Think About Such Things: Whatever Is True – Jen Pollock Michel

Media theorist Neil Postman did not live long enough to see the invention of the smartphone or social media, but he predicted our current crisis of truth.

In his 1988 book Technopoly, Postman describes the trajectory of technological development within a society. Although societies would first embrace technology as mere tool, he predicted technology would come to exert “a totalizing force.” Every problem would be considered technological. Every proposed solution would be technological.

When a culture had reached this third stage, Postman foresaw three problems particularly relevant to our current battle for truth: problems like “information glut, information without meaning, information without control mechanisms.”

Postman anticipated the contentiousness of our moment: with too much news to consume, too little context for making sense of that news, and too few social institutions to provide the “defense” mechanisms necessary for discerning truth. He was prescient, but certainly no more prophetic than the Bible.

More Than Information

According to the wisdom literature of the Bible, which includes books like Job, Proverbs, and Ecclesiastes and psalms like Psalm 1, truth is more than information, and wisdom more than the capacity for being “right.”

Truth is more than information, and wisdom more than the capacity for being ‘right.’

Becoming wise, according to the Bible, is a matter of formation. It’s a lifelong apprenticeship that—first—involves a right relationship to God: “The fear of the Lord is the beginning of wisdom” (Prov. 1:7a). According to the biblical tradition of wisdom, there are only two parties: the wise and the foolish, and “Fools despise wisdom and instruction” (Prov. 1:7b).

In the biblical tradition, wisdom is less like a philosophy seminar and more like shop class. It’s not about pontificating but life practice. In his commentary on Proverbs, Derek Kidner argues that this wisdom book asks us to consider “what a person is like to live with, or to employ; how he manages his affairs, his time, and himself.”

Elsewhere, Kidner states it like this: “Goodness and wisdom are not two separable qualities, but two aspects of a single whole.” Wisdom, in other words, involves moral participation and moral commitment. Much like faith without deeds, wisdom is dead.

Wisdom’s Fountainhead

I think about this wisdom tradition when I come to a passage like Philippians 4:8–9. Paul gives us a list of qualities that encompasses the single whole of goodness and wisdom: that which is true, honorable, just, pure, lovely, commendable, excellent, worthy of praise. Think about these things, he says. Practice these things, he insists.

Truth is the first quality Paul names in this list, and much like love among the fruits of the Spirit in Galatians 5:22–23, it serves as a fountainhead. Just as there is no patience or self-control apart from love, there is nothing lovely or excellent apart from the true.

Just as there is no patience or self-control apart from love, there is nothing lovely or excellent apart from the true.

It’s here we arrive at a fuller understanding of the true in the Bible. What is true is more than what is verifiable. What is true is what is real, what is morally coherent, what is good. It’s why God is true and idols are false.

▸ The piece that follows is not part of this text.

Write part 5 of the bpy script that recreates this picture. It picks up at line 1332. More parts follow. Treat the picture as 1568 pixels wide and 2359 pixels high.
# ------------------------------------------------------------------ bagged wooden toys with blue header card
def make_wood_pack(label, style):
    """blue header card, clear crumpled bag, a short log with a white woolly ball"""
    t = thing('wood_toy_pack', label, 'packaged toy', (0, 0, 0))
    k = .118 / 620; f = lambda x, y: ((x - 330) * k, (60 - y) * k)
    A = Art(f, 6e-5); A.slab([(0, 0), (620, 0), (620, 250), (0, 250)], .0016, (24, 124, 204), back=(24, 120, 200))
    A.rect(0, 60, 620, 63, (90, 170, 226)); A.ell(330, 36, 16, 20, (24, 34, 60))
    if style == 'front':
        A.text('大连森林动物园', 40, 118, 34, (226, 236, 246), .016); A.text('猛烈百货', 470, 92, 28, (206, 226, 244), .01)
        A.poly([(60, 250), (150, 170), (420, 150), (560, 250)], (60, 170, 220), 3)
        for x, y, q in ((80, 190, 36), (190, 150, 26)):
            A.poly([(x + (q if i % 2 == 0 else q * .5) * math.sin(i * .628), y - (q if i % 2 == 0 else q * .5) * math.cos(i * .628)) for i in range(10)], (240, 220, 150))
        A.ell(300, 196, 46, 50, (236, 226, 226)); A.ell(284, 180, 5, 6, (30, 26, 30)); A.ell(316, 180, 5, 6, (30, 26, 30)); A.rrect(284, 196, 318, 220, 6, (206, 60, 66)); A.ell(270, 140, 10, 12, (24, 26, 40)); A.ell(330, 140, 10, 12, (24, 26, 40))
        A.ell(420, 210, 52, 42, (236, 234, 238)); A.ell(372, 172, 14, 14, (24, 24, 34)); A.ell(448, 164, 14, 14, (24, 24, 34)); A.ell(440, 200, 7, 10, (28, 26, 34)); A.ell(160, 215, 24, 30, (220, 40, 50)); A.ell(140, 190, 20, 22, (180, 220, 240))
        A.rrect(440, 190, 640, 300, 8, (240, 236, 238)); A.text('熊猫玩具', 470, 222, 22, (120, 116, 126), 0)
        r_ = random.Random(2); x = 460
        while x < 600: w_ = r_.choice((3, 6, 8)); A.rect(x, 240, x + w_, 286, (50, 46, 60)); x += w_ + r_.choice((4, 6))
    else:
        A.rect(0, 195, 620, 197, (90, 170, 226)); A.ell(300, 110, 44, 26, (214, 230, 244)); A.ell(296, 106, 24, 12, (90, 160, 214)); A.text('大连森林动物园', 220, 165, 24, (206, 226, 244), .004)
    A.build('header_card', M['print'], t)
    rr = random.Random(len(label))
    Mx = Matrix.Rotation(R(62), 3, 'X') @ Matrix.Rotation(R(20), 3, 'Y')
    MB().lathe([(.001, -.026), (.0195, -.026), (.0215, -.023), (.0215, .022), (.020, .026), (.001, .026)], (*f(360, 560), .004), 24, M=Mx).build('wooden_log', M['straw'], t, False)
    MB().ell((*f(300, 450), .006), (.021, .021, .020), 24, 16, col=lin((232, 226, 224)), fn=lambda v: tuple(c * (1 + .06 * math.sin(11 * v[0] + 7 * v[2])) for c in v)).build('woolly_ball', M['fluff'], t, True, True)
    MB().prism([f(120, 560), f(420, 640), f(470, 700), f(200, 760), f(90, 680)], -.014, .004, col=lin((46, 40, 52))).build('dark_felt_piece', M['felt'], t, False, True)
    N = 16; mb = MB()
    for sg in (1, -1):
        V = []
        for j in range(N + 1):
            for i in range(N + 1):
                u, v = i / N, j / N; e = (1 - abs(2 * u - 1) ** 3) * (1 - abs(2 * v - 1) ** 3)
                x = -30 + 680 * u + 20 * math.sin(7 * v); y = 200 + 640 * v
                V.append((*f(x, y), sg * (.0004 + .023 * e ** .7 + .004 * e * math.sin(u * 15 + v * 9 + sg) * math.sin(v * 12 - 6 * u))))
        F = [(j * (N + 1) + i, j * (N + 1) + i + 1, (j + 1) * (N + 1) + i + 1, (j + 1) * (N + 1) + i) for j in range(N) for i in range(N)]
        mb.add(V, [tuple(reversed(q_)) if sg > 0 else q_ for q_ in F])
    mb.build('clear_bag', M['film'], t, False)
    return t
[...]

It’s why Jesus’s critics affirmed his “truth,” not as a measure of his empirically verifiable “rightness” but by the integrity of his character: “Teacher, we know that you are true and do not care about anyone’s opinion. For you are not swayed by appearances, but truly teach the way of God” (Mark 12:14).

To be true after the manner of God himself is what Paul describes in 2 Corinthians, when he defends his ministry: “We behaved in the world with simplicity and godly sincerity, not by earthly wisdom but by the grace of God” (2 Cor. 1:12). Truth is the clear and gracious water of a godly life. There is no duplicity in truth.

Be True

As everyone clamors to recover truth, Christians can begin recovering a fuller understanding of what this means. We don’t simply want to know truth; we want to be true. This involves submitting to practices that shape a wise and virtuous life: first of all, putting our nose in God’s Word.

But very importantly, according to the Bible, wisdom is a tradition. It’s a communal work, a work across generations. This is to say that one person’s experience is insufficient. We will need teachers.

Truth is slow work. Truth is hard work. There aren’t shortcuts, at least not in making a true life.